Sunday, December 30, 2018

Happy New Year!

A sleek American Crow, Corvus brachyrhynchos, in mid-caw.

And this thought for 2019 from Alfred Lord Tennyson: 
Hope smiles from the threshold 
of the year to come, 
whispering, "It will be happier."  
Click to enlarge.

Monday, December 24, 2018

Merry Christmas!

The maple tree outside my window has a hole that is used by a family of squirrels. I see three or four of them going in and out and sometimes just sitting in the entryway looking cute. While I was drinking my morning coffee today, I noticed that there was an incongruous branch of white pine up there, pictured above. Is it a squirrel Christmas tree? I'm sorry it's a blurry shot, but when I was more awake and went back to take a better picture, the pine branch was gone. Did they pull it inside to help insulate... or to decorate? Click to enlarge.

Sunday, December 16, 2018

Appreciating Cardinals

It has been raining and gray here for days that feel like weeks. It seems to make the red cardinals stand out even more than usual. Click to enlarge.
It reminds me of something Terri Guillemets wrote:

"Winter is the slow-down
Winter is the search for self
Winter gives the silence you need to listen 
Winter goes gray so you can see your own colors..." 

On the technical side, when I was picturing red cardinals on gray backgrounds, I realized that although my camera can take a selectively colored photograph like that, I did not know how to change an existing color image to only show reds and grays. I figured out how to do it with Photoshop. (I have CS 5.) I opened this jpg and called it Layer 1. Then I chose Color Range from the Selection menu, and then Reds from the Selected Colors pull down. I copied that selection to a new layer. Then I used the Adjustment option from the Image menu to change Layer 1 to Black and White. That's it. Red cardinals on gray backgrounds.

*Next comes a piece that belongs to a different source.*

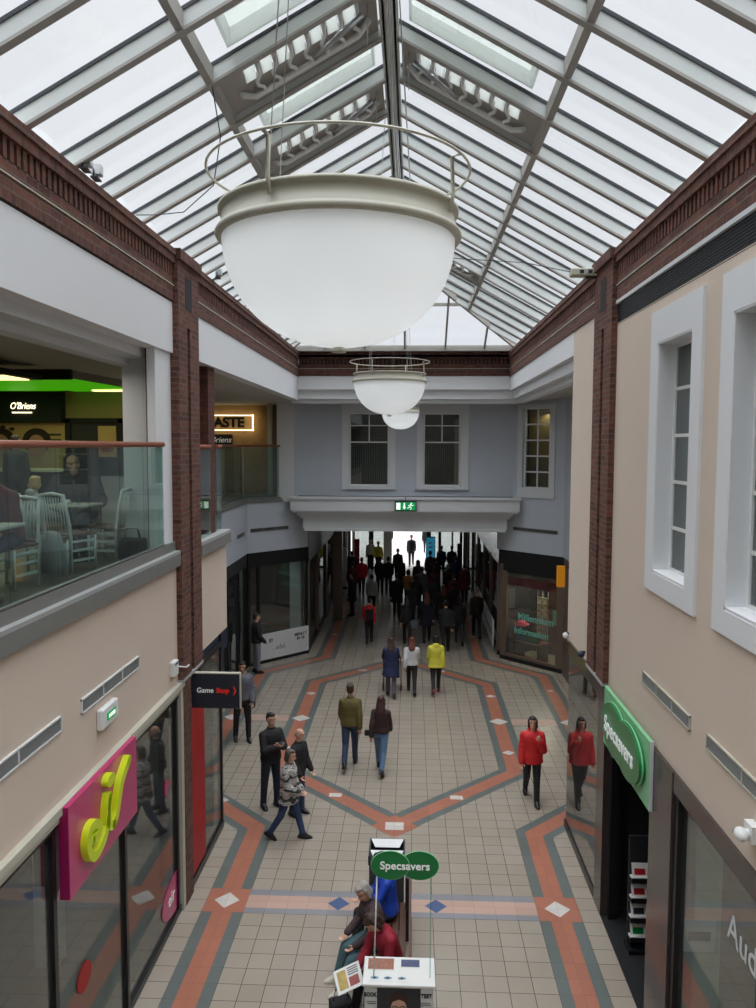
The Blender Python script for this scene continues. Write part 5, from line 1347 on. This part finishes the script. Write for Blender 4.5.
    for i in (0, 1):
        hip, kn, an, sa = J[i]
        Q.cone(base+hip, .09+w, base+kn, .058+w); Q.cone(base+kn, .058+w, base+an-(an-kn)*.03, .044+w)
        if near: Q.ell(base+kn+Vector((0,.0,-.03)), (.062+w,.062+w,.018)); Q.ell(base+an+Vector((0,0,.04)), (.052+w,.052+w,.014))
    # shoes
    shoes = []
    for i in (0, 1):
        hip, kn, an, sa = J[i]; Hh = MB()
        pt = 0 if sitting else min(0, sa*.75)           # a trailing foot points down
        Rf = rx(pt)@rz_((-.12 if i else .12))
        a_ = base+an
        f_ = lambda x, y, z: a_+Rf@Vector((x, y, z))
        Hh.loft([(f_(0,.04,-.085), .052, .15, Rf), (f_(0,.04,-.065), .055, .155, Rf), (f_(0,.035,-.04), .052, .145, Rf), (f_(0,.02,-.015), .05, .10, Rf), (f_(0,-.01,.02), .05, .065, Rf), (f_(0,-.01,.05), .05, .055, Rf)], 18)
        shoes.append(Hh)
    # hair
    A_ = None
    if hair:
        A_ = MB(); kind = hair
        if kind in ('short', 'long', 'bob', 'bun', 'curly'):
            A_.ell(hc(0,-.03,.052), (.083,.092,.078), Rhead); A_.ell(hc(0,-.058,.0), (.078,.062,.08), Rhead); A_.ell(hc(0,.035,.095), (.06,.05,.03), Rhead)
        if kind == 'thin': A_.ell(hc(0,-.068,-.012), (.072,.045,.05), Rhead); A_.ell(hc(-.07,-.02,.005),(.012,.04,.03),Rhead); A_.ell(hc(.07,-.02,.005),(.012,.04,.03),Rhead)
        if kind in ('bob', 'curly', 'long'):
            for s in (-1, 1): A_.cone(hc(s*.075,-.01,.04), .026, hc(s*.078,-.005,-.085), .028)
            A_.ell(hc(0,-.065,-.05), (.088,.05,.09), Rhead)
        if kind == 'curly':
            rnd = random.Random(3)
            for k in range(26):
                a = rnd.uniform(0, 2*PI); e = rnd.uniform(-.2, 1.4)
                x_, y2, z_ = .09*math.cos(a)*math.cos(e), -.02+.1*math.sin(a)*math.cos(e), .03+.1*math.sin(e)
                if y2 < .06 or z_ > .09: A_.ell(hc(x_, y2, z_), (.025,.025,.022))
        if kind == 'long':
            A_.loft([(hc(0,-.05,.02), .095, .06, Rhead), (T(0,-.085,.57), .11, .055, tw@Rb), (T(0,-.115,.5), .11, .045, tw@Rb), (T(0,-.13,.44), .08, .03, tw@Rb), (T(0,-.135,.41), .04, .015, tw@Rb)], 18)
        if kind == 'bun': A_.ell(hc(0,-.1,.075), (.04,.04,.04))
        if kind == 'cap': A_.ell(hc(0,-.015,.05), (.085,.104,.082), Rhead); A_.loft([(hc(0,.09,.05), .06,.05, Rhead), (hc(0,.1,.06), .055,.045, Rhead)], 18); A_.ell(hc(0,-.06,-.005),(.075,.055,.05),Rhead)
    eyes = [hc(s*.031, .079, .008) for s in (-1, 1)]
    return dict(B=B, K=K, Q=Q, shoes=shoes, A=A_, S=S, eyes=eyes, head=head, T=T, arms=arms, base=base, Rhead=Rhead)

def person(label, x, y, rz, h=1.72, pose='stand', top=None, legs=None, hair='short', hairm=None, shoe=None, coat=None, near=1, skin=None,
           group=None, z=0., sitting=False, P=None, slim=1., hz=None):
    P = P or POSES[pose]; coat = coat or {}
    d = body_parts(P, h, coat, hair, near, sitting, slim); S = d['S']
    v = (.0075 if near == 1 else .012); vc = (.011 if near == 1 else .018)
    body = d['B'].build('person', skin or M_SKIN1); remesh(body, v, 2 if near == 1 else 3)
    tag(body, label, 'person', group)
    body.location = (x, y, z); body.rotation_euler.z = rz; body.scale = (S, S, S)
    def part(nm, mb, m, vox, it=3):
        o = mb.build(nm, m, body); remesh(o, vox, it); return o
    part('jacket', d['K'], top, vc); part('trousers', d['Q'], legs, vc)
    for s in d['shoes']:
        o = s.build('shoe', shoe or M_BLACK, body); sub = o.modifiers.new('round', 'SUBSURF'); sub.levels = 1; sub.render_levels = 1
    if d['A']: part('hair', d['A'], hairm or H_BROWN, .012 if near == 1 else .016, 2)
    if near == 1:
        for e in d['eyes']:
            m = MB().use(M_EYE); m.ell(e, (.011,.006,.007), d['Rhead'], 8, 6); m.build('eye', parent=body)
    body['_'] = 0; del body['_']
    if hz is not None: body.location.z = hz-d['base'].z*S
    PEOPLE.append((body, d)); return body, d
PEOPLE = []
H_BROWN = mat('hair_brown', (64,44,34), .6, var=.25, scale=30); H_DARK = mat('hair_dark', (32,27,26), .55, var=.2, scale=30)
H_GREY = mat('hair_grey', (158,152,144), .7, var=.25, scale=30); H_AUBURN = mat('hair_auburn', (104,56,40), .6, var=.25, scale=30); H_BLOND = mat('hair_blond', (176,146,98), .6, var=.2, scale=30)
C_OLIVE = mat('olive_cloth', (96,86,44), .8, var=.1, bump=.3, scale=20); C_BLACK = mat('black_cloth', (30,29,32), .75, var=.15, bump=.3, scale=20)
C_DBROWN = mat('dark_brown_cloth', (52,36,34), .8, var=.15, scale=20); C_JEAN = mat('blue_denim', (48,60,86), .8, var=.2, scale=25); C_JEANL = mat('light_blue_denim', (92,120,152), .8, var=.15, scale=25)
C_RED = mat('red_cloth', (206,36,40), .65, var=.1, bump=.4, scale=14); C_YEL = mat('yellow_cloth', (214,206,70), .6, var=.06, bump=.3, scale=16)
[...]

Works well for house finches, too.

Sunday, December 9, 2018

Holiday Botany Review

I was in a garden shop full of Christmas trees the other day, trying to remember the differences between pine, spruce, and fir. Here are some clues to tell them apart. 
Pines, spruces, and firs are all in the pine family and have needle-like leaves, but their needles are arranged differently. Pines have needles in bundles or clusters, like the white pine pictured here. Can you make out the five-needle bundles? Click to enlarge. 
Firs and spruces have individually attached needles, but attached in different ways. The fir needles pictured here are flat and blunt and typically feel soft. If you pull one off, you'll see the attached end looks like a tiny suction cup. 

The single needles of spruces are stiffer and sharper than those of firs. I got poked a few times while moving this little spruce branch around to photograph. Spruce needles are four-sided or triangular, not flat, so if you pull one off you can easily roll it between fingers. They are attached with tiny woody peg-like structures that stay on the branch when the needles fall, making the branches feel rough. 
Here's a bit of leafless peg-rough spruce branch. So... that's the kind of thing I was thinking about when I went to the garden shop.
Imagine my surprise when I saw these. 
And this. 
And these. 
We may need a whole different kind of field guide here. 

Sunday, December 2, 2018

Guardian Crows

The bird feeders at my place are really busy these days. I see lots of chickadees that are, so far, too fast for me to photograph. The tufted titmouse above and all his relatives are busy all day taking seeds from the feeders and stashing them in secret places for later. 
Downy woodpeckers are busy pecking at seeds and suet. 
Here's a female downy waiting and watching. 
I can depend on visits from a few dozens lovely red house finches every day. 
Cute little white-breasted nuthatches flit between feeders and trees, hanging upside down to take seeds and running acrobatically along tree trunks and branches. Click to enlarge. 
All the bird activity attracts hawks. This is an immature red-tailed hawk. 
Its tail isn't red yet, just striped. It sits and watches the little birds at the feeder, looking for an opportunity to catch something tasty. 
But crows are also watching. They keep an eye on the hawks. Yesterday I heard a racket outside and when I looked, half a dozen crows were dive-bombing a red-tailed hawk that was sitting in a tree. When crows harass a predator like this, it's called "mobbing" -- they cooperate to bother the hawk, usually to keep it from messing with their young. The little birds at my feeders benefit, too. Thanks, guardian crows!